Aim of the exercise: Search the material below for the string "Python" and list each line that holds it.
:::::
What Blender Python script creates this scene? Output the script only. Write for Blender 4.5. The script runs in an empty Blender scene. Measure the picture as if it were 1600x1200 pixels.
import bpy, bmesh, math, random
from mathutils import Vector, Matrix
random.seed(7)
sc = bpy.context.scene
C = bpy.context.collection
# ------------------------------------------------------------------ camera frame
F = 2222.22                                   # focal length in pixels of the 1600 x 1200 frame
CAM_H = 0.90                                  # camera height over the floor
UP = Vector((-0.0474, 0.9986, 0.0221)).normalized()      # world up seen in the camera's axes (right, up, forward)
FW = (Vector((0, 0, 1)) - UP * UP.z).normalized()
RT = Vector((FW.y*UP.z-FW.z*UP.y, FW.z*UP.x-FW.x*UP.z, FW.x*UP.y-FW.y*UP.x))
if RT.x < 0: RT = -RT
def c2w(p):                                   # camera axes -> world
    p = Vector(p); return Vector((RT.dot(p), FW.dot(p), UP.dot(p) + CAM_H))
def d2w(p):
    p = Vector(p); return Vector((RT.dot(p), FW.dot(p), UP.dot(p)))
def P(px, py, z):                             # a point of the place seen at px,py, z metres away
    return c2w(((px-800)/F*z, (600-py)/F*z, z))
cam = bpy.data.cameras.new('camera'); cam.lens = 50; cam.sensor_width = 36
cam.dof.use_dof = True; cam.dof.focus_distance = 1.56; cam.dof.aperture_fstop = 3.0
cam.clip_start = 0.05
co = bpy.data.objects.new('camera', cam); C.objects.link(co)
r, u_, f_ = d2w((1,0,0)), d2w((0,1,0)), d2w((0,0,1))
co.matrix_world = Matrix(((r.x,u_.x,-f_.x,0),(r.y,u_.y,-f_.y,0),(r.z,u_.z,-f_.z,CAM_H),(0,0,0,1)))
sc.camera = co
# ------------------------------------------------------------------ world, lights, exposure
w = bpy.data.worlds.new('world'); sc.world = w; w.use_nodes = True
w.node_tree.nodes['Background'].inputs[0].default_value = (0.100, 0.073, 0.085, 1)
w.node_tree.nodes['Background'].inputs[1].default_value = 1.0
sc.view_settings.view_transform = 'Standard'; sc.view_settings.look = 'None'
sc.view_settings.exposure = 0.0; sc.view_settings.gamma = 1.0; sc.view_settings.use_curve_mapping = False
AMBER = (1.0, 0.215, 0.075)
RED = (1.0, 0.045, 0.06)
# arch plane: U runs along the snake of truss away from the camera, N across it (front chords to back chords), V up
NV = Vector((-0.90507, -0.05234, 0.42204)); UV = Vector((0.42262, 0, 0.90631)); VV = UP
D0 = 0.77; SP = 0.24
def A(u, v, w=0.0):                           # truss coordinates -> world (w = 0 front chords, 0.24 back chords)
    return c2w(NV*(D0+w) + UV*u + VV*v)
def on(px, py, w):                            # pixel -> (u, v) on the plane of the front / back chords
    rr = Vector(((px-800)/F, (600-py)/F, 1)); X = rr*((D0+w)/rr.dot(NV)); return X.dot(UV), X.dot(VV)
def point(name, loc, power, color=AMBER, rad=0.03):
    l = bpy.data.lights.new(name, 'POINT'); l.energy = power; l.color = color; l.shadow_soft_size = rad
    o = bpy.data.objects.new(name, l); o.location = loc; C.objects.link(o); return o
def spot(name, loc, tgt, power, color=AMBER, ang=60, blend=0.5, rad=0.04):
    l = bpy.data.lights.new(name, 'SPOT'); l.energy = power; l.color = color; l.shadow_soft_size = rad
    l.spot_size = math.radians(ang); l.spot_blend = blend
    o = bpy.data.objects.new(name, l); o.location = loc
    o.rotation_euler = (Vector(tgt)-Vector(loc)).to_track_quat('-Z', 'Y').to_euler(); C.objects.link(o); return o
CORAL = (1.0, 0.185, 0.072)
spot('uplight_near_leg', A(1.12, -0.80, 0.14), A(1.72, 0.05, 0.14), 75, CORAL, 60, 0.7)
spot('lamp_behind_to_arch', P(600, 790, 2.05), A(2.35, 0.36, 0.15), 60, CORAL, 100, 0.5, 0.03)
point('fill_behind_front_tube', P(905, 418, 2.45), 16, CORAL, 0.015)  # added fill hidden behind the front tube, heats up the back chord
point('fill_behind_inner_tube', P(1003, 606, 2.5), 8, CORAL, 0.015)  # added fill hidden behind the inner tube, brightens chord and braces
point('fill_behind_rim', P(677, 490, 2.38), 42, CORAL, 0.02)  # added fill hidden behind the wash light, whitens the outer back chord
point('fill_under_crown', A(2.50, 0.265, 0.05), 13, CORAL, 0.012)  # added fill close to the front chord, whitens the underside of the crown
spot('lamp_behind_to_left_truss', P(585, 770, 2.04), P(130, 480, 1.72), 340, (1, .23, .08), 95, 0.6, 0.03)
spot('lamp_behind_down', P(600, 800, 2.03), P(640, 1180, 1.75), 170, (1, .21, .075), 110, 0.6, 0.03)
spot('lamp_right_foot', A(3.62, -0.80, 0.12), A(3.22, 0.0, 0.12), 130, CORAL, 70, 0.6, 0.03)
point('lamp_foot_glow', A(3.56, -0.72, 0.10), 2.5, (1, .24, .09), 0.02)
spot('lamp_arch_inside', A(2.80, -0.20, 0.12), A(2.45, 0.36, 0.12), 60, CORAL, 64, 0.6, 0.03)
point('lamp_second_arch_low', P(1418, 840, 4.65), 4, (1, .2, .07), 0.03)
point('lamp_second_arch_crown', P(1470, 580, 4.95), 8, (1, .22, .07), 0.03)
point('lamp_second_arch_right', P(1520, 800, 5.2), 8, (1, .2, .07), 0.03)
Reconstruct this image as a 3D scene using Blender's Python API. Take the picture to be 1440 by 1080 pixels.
:::::
Written answer:
What Blender Python script creates this scene? Output the script only. Write for Blender 4.5. The script runs in an empty Blender scene. Measure the picture as if it were 1600x1200 pixels.
Reconstruct this image as a 3D scene using Blender's Python API. Take the picture to be 1440 by 1080 pixels.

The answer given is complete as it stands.